Prosecuted for Clearing Your Browser History?

bornkillerbornkiller AdministratorIn your girlfriends snatch
The 11th commandment shall be; Do not DELETEth your browser cache so we may gaze upon it" sayeth the US government!

You Can Be Prosecuted for Clearing Your Browser History

Khairullozhon Matanov is a 24-year-old former cab driver from Quincy, Massachusetts. The night of the Boston Marathon bombings, he ate dinner with Tamerlan and Dhzokhar Tsarnaev at a kebob restaurant in Somerville. Four days later Matanov saw photographs of his friends listed as suspects in the bombings on the CNN and FBI websites. Later that day he went to the local police. He told them that he knew the Tsarnaev brothers and that they’d had dinner together that week, but he lied about whose idea it was to have dinner, lied about when exactly he had looked at the Tsarnaevs’ photos on the Internet, lied about whether Tamerlan lived with his wife and daughter, and lied about when he and Tamerlan had last prayed together. Matanov likely lied to distance himself from the brothers or to cover up his own jihadist sympathies—or maybe he was just confused.

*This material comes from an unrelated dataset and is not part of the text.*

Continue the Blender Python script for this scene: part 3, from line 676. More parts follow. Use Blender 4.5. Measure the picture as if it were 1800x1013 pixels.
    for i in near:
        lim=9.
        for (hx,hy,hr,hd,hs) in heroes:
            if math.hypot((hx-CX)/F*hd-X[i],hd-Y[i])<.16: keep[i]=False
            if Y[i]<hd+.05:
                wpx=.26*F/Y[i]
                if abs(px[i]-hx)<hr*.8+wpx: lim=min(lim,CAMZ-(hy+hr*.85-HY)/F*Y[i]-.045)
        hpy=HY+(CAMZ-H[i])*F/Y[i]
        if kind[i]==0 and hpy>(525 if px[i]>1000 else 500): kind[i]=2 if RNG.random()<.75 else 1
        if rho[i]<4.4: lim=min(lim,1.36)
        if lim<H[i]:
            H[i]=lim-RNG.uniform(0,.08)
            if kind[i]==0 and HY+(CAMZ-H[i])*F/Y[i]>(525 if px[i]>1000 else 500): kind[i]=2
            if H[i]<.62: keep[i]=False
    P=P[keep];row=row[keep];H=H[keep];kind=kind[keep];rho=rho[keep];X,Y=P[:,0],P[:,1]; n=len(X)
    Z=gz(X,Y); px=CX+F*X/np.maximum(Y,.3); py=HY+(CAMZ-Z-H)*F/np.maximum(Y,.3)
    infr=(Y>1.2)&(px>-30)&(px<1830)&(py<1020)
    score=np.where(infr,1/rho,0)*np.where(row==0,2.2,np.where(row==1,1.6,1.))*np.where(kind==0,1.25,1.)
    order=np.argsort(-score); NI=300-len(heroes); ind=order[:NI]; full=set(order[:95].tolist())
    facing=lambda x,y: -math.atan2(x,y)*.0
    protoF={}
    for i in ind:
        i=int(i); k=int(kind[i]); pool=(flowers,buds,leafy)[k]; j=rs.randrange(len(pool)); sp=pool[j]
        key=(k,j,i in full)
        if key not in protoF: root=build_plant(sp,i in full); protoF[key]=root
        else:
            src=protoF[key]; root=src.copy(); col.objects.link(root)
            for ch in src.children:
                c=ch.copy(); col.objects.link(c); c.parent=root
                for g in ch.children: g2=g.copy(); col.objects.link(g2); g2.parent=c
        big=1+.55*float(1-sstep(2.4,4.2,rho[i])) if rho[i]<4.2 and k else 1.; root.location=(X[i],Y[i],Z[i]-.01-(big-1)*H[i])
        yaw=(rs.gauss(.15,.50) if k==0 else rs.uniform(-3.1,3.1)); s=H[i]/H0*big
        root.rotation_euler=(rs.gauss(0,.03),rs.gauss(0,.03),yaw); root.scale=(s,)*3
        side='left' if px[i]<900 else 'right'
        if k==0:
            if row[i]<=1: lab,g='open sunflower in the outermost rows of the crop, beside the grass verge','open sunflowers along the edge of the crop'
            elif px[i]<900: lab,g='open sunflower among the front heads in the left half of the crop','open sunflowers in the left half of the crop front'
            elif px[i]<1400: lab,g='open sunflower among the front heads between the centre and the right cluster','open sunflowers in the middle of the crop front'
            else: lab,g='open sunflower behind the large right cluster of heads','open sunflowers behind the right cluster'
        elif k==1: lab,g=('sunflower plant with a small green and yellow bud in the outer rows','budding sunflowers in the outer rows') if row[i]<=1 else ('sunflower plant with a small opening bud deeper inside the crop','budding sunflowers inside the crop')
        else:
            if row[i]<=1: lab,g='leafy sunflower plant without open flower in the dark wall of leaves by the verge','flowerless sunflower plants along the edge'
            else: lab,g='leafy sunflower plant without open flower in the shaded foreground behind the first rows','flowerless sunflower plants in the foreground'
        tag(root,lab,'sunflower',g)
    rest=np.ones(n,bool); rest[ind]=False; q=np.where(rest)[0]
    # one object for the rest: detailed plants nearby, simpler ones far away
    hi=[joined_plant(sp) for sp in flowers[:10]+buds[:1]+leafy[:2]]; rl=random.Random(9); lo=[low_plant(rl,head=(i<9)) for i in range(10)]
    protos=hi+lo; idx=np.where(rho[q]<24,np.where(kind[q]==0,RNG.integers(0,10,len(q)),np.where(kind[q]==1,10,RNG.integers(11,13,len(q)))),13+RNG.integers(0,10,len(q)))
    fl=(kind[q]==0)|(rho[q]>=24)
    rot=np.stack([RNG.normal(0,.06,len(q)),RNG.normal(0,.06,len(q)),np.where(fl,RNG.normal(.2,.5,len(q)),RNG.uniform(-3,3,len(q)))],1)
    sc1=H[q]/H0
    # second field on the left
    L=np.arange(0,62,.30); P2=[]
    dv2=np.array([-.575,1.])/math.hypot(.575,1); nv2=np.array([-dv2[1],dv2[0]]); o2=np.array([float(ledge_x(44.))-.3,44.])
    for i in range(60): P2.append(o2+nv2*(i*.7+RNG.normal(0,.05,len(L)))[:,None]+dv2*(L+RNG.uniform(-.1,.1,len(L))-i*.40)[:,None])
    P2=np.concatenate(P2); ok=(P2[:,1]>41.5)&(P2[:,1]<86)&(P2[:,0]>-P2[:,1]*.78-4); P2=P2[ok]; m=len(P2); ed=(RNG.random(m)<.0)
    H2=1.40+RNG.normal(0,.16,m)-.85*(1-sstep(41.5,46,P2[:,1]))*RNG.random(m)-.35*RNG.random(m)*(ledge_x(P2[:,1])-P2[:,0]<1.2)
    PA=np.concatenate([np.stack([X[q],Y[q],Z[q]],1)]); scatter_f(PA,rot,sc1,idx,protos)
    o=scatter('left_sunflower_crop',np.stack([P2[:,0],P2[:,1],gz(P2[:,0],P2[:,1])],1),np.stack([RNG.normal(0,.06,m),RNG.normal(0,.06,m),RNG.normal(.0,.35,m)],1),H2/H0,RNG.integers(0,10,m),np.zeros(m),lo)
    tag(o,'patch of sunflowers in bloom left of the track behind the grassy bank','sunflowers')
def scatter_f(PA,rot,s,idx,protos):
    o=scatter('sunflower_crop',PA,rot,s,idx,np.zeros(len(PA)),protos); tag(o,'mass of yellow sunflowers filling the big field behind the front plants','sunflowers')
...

Then Matanov went home and cleared his Internet browser history.

Matanov continued to live in Quincy for over a year after the bombings. During this time the FBI tracked him with a drone-like surveillance plane that made loops around Quincy, disturbing residents. The feds finally arrested and indicted him in May 2014. They never alleged that Matanov was involved in the bombings or that he knew about them beforehand, but they charged him with four counts of obstruction of justice. There were three counts for making false statements based on the aforementioned lies and—remarkably—one count for destroying “any record, document or tangible object” with intent to obstruct a federal investigation. This last charge was for deleting videos on his computer that may have demonstrated his own terrorist sympathies and for clearing his browser history.

Matanov faced the possibility of decades in prison—twenty years for the records-destruction charge alone.

Federal prosecutors charged Matanov for destroying records under the Sarbanes-Oxley Act, a law enacted by Congress in the wake of the Enron scandal. The law was, in part, intended to prohibit corporations under federal investigation from shredding incriminating documents. But since Sarbanes-Oxley was passed in 2002 federal prosecutors have applied the law to a wider range of activities. A police officer in Colorado who falsified a report to cover up a brutality case was convicted under the act, as was a woman in Illinois who destroyed her boyfriend’s child pornography.

Now how fucked up is that???

More: http://www.thenation.com/article/208593/you-can-be-prosecuted-clearing-your-browser-history

Comments

  • SlartibartfastSlartibartfast Global Moderator -__-
    Kafkaesque really. I doubt the charge of 'record destruction' will stick though....
  • bornkillerbornkiller Administrator In your girlfriends snatch
    You'd think it wouldn't stick huh, considering how stupid it actually is. Even without the knowledge your under suspicion and committing this so called criminal act is really a travesty of justice.

    If it he does get charged for it you know what comes next. It'd be illegal to delete caches overall and the use of any software that shrouds our identity will be a crime. Wearing a V for vendetta mask, changing the name of our pets, changing addresses and even changing underpants, yep! You guessed it, all a crime . It's coming, heed my words.

    "One of the stipulations of Sarbanes-Oxley is the preservation of evidence. Failing to do so, or purposefully destroying records, can result in felony criminal charges. This, unfortunately, doesn't even have to be willful destruction. The law forbids the destruction of evidence, regardless of personal knowledge of ongoing investigations, or even if no investigation has even commenced."